Il procuratore pubblico, Daniele Galliano, nella sua requisitoria ha evidenziato come la denuncia penale al Ministero pubblico sia arrivata dall’Istituto delle assicurazioni sociali, dopo aver constatato presunte irregolarità nell’ambito della liquidazione della società anonima che gestisce la palestra, di qui l’inchiesta avviata a carico dell’imprenditore e della amministratrice unica. «Un insufficiente capitale sociale, il capitale – 100mila franchi – volatizzato in appena due mesi; una società già destinata a fallire con un preciso disegno, una società per la quale l’imprenditore ha deciso di non figurare come amministratore unico, dando incarico alla coimputata». Il pp Galliano ha puntato l’indice contro il sovra-indebitamento della società, una società «chiaramente con l’acqua alla gola». È manifesto – ha sottolineato il procuratore pubblico – che de facto a gestire la società era il 62enne italiano, era lui il "deus ex machina", era lui che decideva tutto e non certo l’amministratrice unica 37enne. Per quanto attiene alla donna, imputata pure dei reati societari, il magistrato ha comunque rimproverato di essersi disinteressata della gestione e dell’amministrazione della società anonima: «Poteva almeno controllarla, cosa che non ha fatto, anche se si capisce che nell’accettare di diventare prestanome volesse fare solo un favore al 62enne, ma è stata negligente nei suoi doveri dettati dal codice delle obbligazioni».
Il pp Galliano ha chiesto per il 62enne una condanna per i diversi reati societari, tra cui quello più grave di amministrazione infedele, a 18 mesi di detenzione, posti al beneficio della sospensione per un periodo di prova di tre anni. «Il suo agire ha presupposto una strategia, aveva il preciso intento di far fallire la società anonima, dal punto di vista soggettivo la sua colpa è grave. Il movente? Il guadagno: realizzare il rinnovo della palestra in un minor tempo possibile e con i minori costi. Con un risparmio, a conti fatti, di oltre 400mila franchi». Per la donna, il magistrato ha invece proposto una pena di 6 mesi con la sospensione condizionale per un periodo di prova di due anni.
Dal banco delle difese l’avvocato Costantino Castelli, patrocinatore del dirigente, ha esordito: «La narrativa proposta dal magistrato non corrisponde ai fatti. Il mio assistito non era un organo della società e non aveva nessun potere di rappresentare la società e questo è un dato oggettivo». «È un serio imprenditore, non un faccendiere dedito a fallimenti», ha proseguito il legale. Ha poi evidenziato Castelli: «Che una società abbia accumulato debiti non presuppone il reato di amministrazione infedele». Infondata, inoltre, a mente del difensore, l’imputazione di cattiva gestione. Respinta dal legale anche la tesi dell’eccedenza di debiti. «Semmai si può parlare di una momentanea mancanza di liquidità». L’avvocato Castelli ha chiesto alla Corte, in conclusione, la piena assoluzione dell’imputato.

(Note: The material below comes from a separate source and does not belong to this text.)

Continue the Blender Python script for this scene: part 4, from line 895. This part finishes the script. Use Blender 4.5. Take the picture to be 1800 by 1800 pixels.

Stessa conclusione e richiesta finale quella formulata dall’avvocato Giovanni Molo, in difesa dell’amministratrice unica della società anonima che gestiva la palestra, al termine della sua arringa. «La mia assistita non è una cosiddetta "uomo di paglia" e non appartiene al mondo del commercio, ha assunto l’incarico in situazioni del tutto straordinarie. È vero che ha violato il codice delle obbligazioni, ma questo non significa che abbia compiuto un reato perseguibile penalmente». Ergo, la richiesta di proscioglimento da tutti i reati contenuti nell’atto d’accusa. La sentenza è stata annunciata per domani alle 15.